§ Aim: Check each line of the data for "scene" and select those that have it.
● ● ● ●
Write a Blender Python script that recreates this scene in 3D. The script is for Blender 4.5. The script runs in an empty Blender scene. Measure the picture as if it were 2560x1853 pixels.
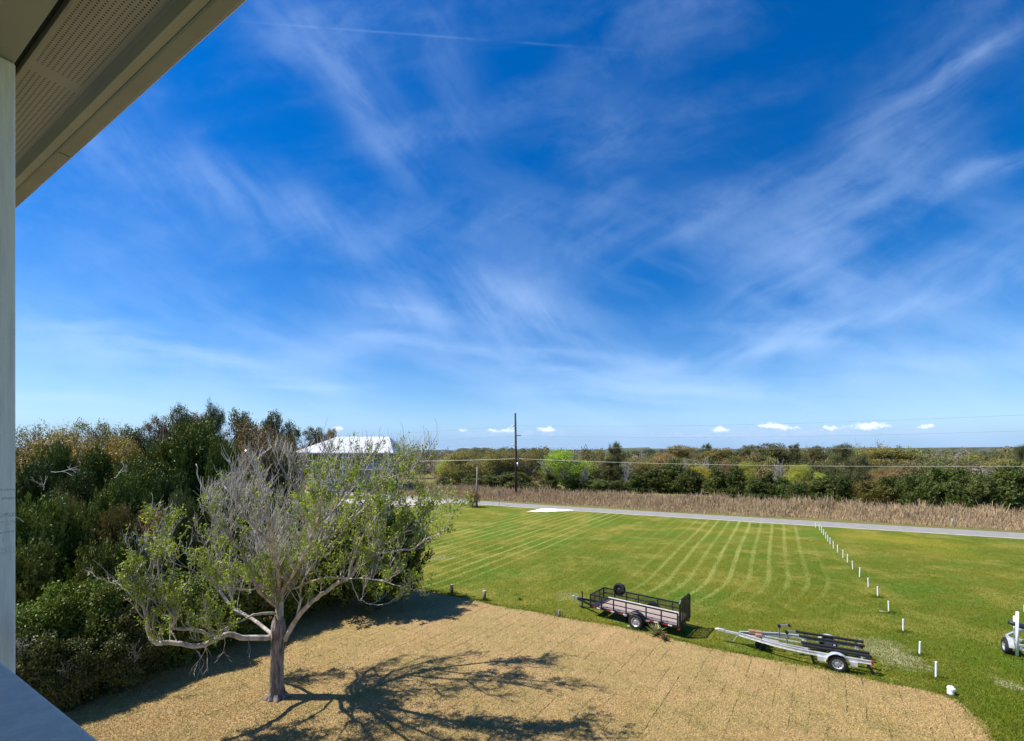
import bpy, bmesh, math, random
import numpy as np
from mathutils import Vector, Matrix, Euler

sc = bpy.context.scene
R = math.radians
H, F, CX, HY = 7.6, 1110.0, 1280.0, 1135.0      # eye height, focal length, principal column, horizon row

# ------------------------------------------------------------------ camera
cam_data = bpy.data.cameras.new('camera')
cam = bpy.data.objects.new('camera', cam_data)
sc.collection.objects.link(cam)
cam.location = (0, 0, H)
cam.rotation_euler = (R(90), 0, 0)
cam_data.sensor_fit = 'HORIZONTAL'
cam_data.sensor_width = 36
cam_data.lens = 36 * F / 2560
cam_data.shift_y = (HY - 926.5) / 2560
cam_data.clip_start = 0.05
cam_data.clip_end = 6000
sc.camera = cam
sc.view_settings.view_transform = 'Standard'
sc.view_settings.look = 'None'
sc.view_settings.exposure = 0.58
sc.view_settings.gamma = 1.0
sc.cycles.use_denoising = True
sc.cycles.max_bounces = 6
sc.cycles.sample_clamp_indirect = 3.0
sc.cycles.diffuse_bounces = 2
sc.cycles.transparent_max_bounces = 6

# ------------------------------------------------------------------ node helper
class NT:
    def __init__(s, nt):
        s.t = nt
        nt.nodes.clear()
    def n(s, typ, ins=None, **props):
        nd = s.t.nodes.new(typ)
        for k, v in props.items():
            setattr(nd, k, v)
        for k, v in (ins or {}).items():
            sock = nd.inputs[k]
            if isinstance(v, bpy.types.NodeSocket):
                s.t.links.new(v, sock)
            elif v is not None:
                sock.default_value = v
        return nd
    def m(s, op, a, b=None, c=None, clamp=False):
        nd = s.t.nodes.new('ShaderNodeMath'); nd.operation = op; nd.use_clamp = clamp
        for i, v in enumerate((a, b, c)):
            if v is None: continue
            if isinstance(v, bpy.types.NodeSocket): s.t.links.new(v, nd.inputs[i])
            else: nd.inputs[i].default_value = v
        return nd.outputs[0]
    def mix(s, f, a, b, blend='MIX'):
        nd = s.t.nodes.new('ShaderNodeMix'); nd.data_type = 'RGBA'; nd.blend_type = blend
        for i, v in ((0, f), (6, a), (7, b)):
            if isinstance(v, bpy.types.NodeSocket): s.t.links.new(v, nd.inputs[i])
            else:
                if i and len(v) == 3: v = (*v, 1)
                nd.inputs[i].default_value = v
        return nd.outputs[2]
    def noise(s, vec, scale, detail=3, rough=.55, dist=0):
        return s.n('ShaderNodeTexNoise', {'Vector': vec, 'Scale': scale, 'Detail': detail, 'Roughness': rough, 'Distortion': dist}).outputs[0]
    def ramp(s, f, lo, hi):
        nd = s.n('ShaderNodeMapRange', {0: f, 1: lo, 2: hi, 3: 0.0, 4: 1.0}); nd.interpolation_type = 'SMOOTHSTEP'
        return nd.outputs[0]
    def mapping(s, vec, loc=(0, 0, 0), rot=0, scale=(1, 1, 1), vt='TEXTURE'):
        return s.n('ShaderNodeMapping', {'Vector': vec, 'Location': loc, 'Rotation': (0, 0, rot), 'Scale': scale}, vector_type=vt).outputs[0]

# ------------------------------------------------------------------ world: sky, cirrus, low cumulus
SUN = Vector((-.70, .0, 1.0)).normalized()
world = bpy.data.worlds.new('World')
sc.world = world
world.use_nodes = True
W = NT(world.node_tree)
sky = W.n('ShaderNodeTexSky', sky_type='NISHITA')
sky.sun_disc = False
sky.sun_elevation = math.asin(SUN.z)
sky.sun_rotation = math.atan2(SUN.x, SUN.y)
sky.air_density = 1.0; sky.dust_density = 0.3; sky.ozone_density = 2.0
hs = W.n('ShaderNodeHueSaturation', {'Hue': .512, 'Saturation': 1.54, 'Value': 1.17, 'Fac': 1.0, 'Color': sky.outputs[0]})
tc = W.n('ShaderNodeTexCoord')
sx = W.n('ShaderNodeSeparateXYZ', {0: tc.outputs['Generated']})
yy = W.m('MAXIMUM', sx.outputs[1], 0.08)
gu = W.m('DIVIDE', sx.outputs[0], yy)
gv = W.m('DIVIDE', sx.outputs[2], yy)
gvec = W.n('ShaderNodeCombineXYZ', {0: gu, 1: gv, 2: 0.0}).outputs[0]
warp = W.n('ShaderNodeTexNoise', {'Vector': gvec, 'Scale': 2.2, 'Detail': 4.0, 'Roughness': .55})
wv = W.n('ShaderNodeVectorMath', {0: warp.outputs[1], 1: (-.5, -.5, -.5)}, operation='ADD').outputs[0]
wv = W.n('ShaderNodeVectorMath', {0: wv, 3: .10}, operation='SCALE').outputs[0]
gw = W.n('ShaderNodeVectorMath', {0: gvec, 1: wv}, operation='ADD').outputs[0]

def gauss(vec, px, py, ang, L, Wd, amp):
    p = W.mapping(vec, ((px - CX) / F, (HY - py) / F, 0), R(ang), (L / F, Wd / F, 1))
    q = W.n('ShaderNodeSeparateXYZ', {0: p})
    d = W.m('ADD', W.m('MULTIPLY', q.outputs[0], q.outputs[0]), W.m('MULTIPLY', q.outputs[1], q.outputs[1]))
    return W.m('MULTIPLY', W.m('EXPONENT', W.m('MULTIPLY', d, -1.0)), amp)
def gsum(vec, rows):
    acc = None
    for r in rows:
        g = gauss(vec, *r)
        acc = g if acc is None else W.m('ADD', acc, g)
    return acc
def streak(ang, sc_long, sc_short, seed, lo, hi):
    p = W.mapping(gw, (seed, seed * .7, 0), R(ang), (1 / sc_long, 1 / sc_short, 1))
    return W.ramp(W.noise(p, 1.0, 5, .52, .25), lo, hi)
grpA = gsum(gw, [(903, 236, -60, 230, 62, .62), (740, 80, -45, 170, 70, .34), (1130, 200, -72, 220, 70, .22),
                 (632, 508, -22, 380, 60, .36), (380, 430, -28, 300, 110, .30), (1300, 745, -26, 170, 38, 1.15), (1450, 850, -18, 170, 26, .7), (1230, 800, -40, 140, 26, .7),
                 (1040, 785, -12, 190, 40, .95), (900, 640, -30, 260, 60, .25)])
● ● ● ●
§ Solution to this problem:
Write a Blender Python script that recreates this scene in 3D. The script is for Blender 4.5. The script runs in an empty Blender scene. Measure the picture as if it were 2560x1853 pixels.
sc = bpy.context.scene